During my divorce in the late ’80’s, I took a bad fall off of my bike and injured my left hip. I likely cracked the femur, and developed a dinner plate-sized nasty bruise, and, over time, an equal-sized inertial point of scar tissue in that area. The fall also caused micro-tears and “permanent” misalignments systemically. It has been tended to over the decades on a regular basis, through various modalities, and for the most part has been quite functional.

Presently I am in the process of editing and revising a book I have written about how to heal and develop resilience, agency and empowerment after having an abortion. I am pro-choice.

My family knows my abortion story, including my youngest brother. Yet, it was inadvertently disclosed to me very recently, by another family member, that this brother has been spreading vitriolic hate about women who have had abortions. I could go into his state of being, but this story is not about him.

The abortion I had in my early twenties was with my high school sweetheart, whom, after the abortion, I would marry.

After learning of the insensitive actions and speech of my youngest brother, my old hip injury went spontaneously into excruciating spasm.

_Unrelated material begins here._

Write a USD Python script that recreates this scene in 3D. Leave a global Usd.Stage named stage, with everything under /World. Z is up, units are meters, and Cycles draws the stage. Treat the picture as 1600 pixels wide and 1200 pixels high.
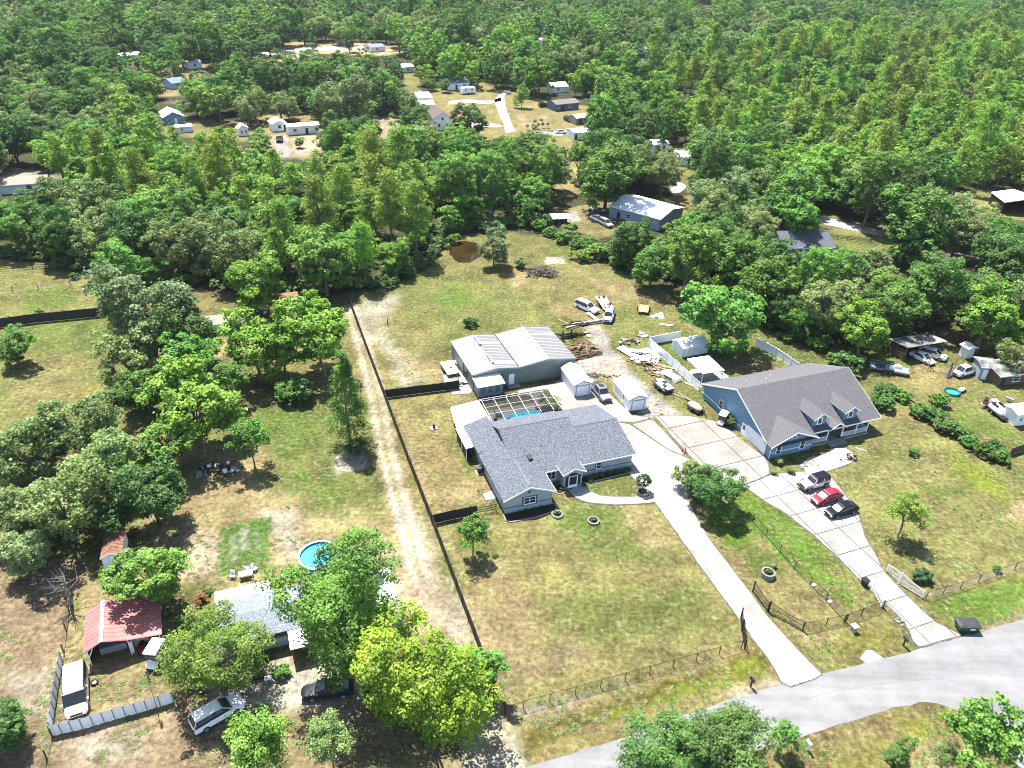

It felt as if the injury had just happened. I hobbled around for nearly a week, as it slowly improved. During this time I received bodywork from Hakeem, a talented practitioner, and we naturally focused our attention on tending to this old wound.

As a bodyworker, I am aware that the left side is the feminine side, and the hip area is about support and movement. What arose in Hakeem as we were working, was the awareness that this injury was about shame. That felt right to me. We tracked and made connections with the internal imagery that arose within me during the session.

We both were aware of how the color that arose in my minds eye, as he was working with the ligaments in my hip, tracked medially into my solar plexus. The color that arose deep in the wounded area of my hip was yellow, and the color of the solar plexus chakra is yellow. The solar plexus chakra is about personal power.

by Angela Ferri, 1979

I was being shamed, once again, because another wanted to destroy my personal power. This is the same thing that is happening culturally around abortion access, presently.

During my walk this morning, spontaneous memories arose of experiences I had with my father, my father and my wasband (ex-husband) together, and my wasband’s behavior shortly after I left him.

When I was a girl, I nurtured a seedling maple tree and we planted it in the back yard. Also, when I was a girl, I babysat so that I could pay for my own clothes, and so that I could buy art supplies; sketchbooks, charcoal, colored pencils, watercolors, canvases, brushes and oil paints. I ended up being awarded art-related scholarships to college to pay for parts of my education.

When I came back from college one summer, my father borrowed my then boyfriend’s chainsaw to cut down the tree I had nurtured from a seedling. No one asked me how I felt about it. Another summer, I returned from college and found that my father, without consulting with me, had thrown out all of my sketchbooks.

About five years later, I left my then husband, after he started beating me. I took what I could, and left the grandmother clock and cedar chest he had built, because they were his. Yet, when I returned to collect paintings I had created in graduate school, I found that he had thrown them all away without asking me.

Though we had been together for years prior to the abortion in 1979, he had left the decsion up to me completely, as he did with all big decsions. Looking back I wonder if I had had the child, which of us would have been discarded without consultation by my father and wasband; the child or me? Or both of us?

I’m walking without physical pain now.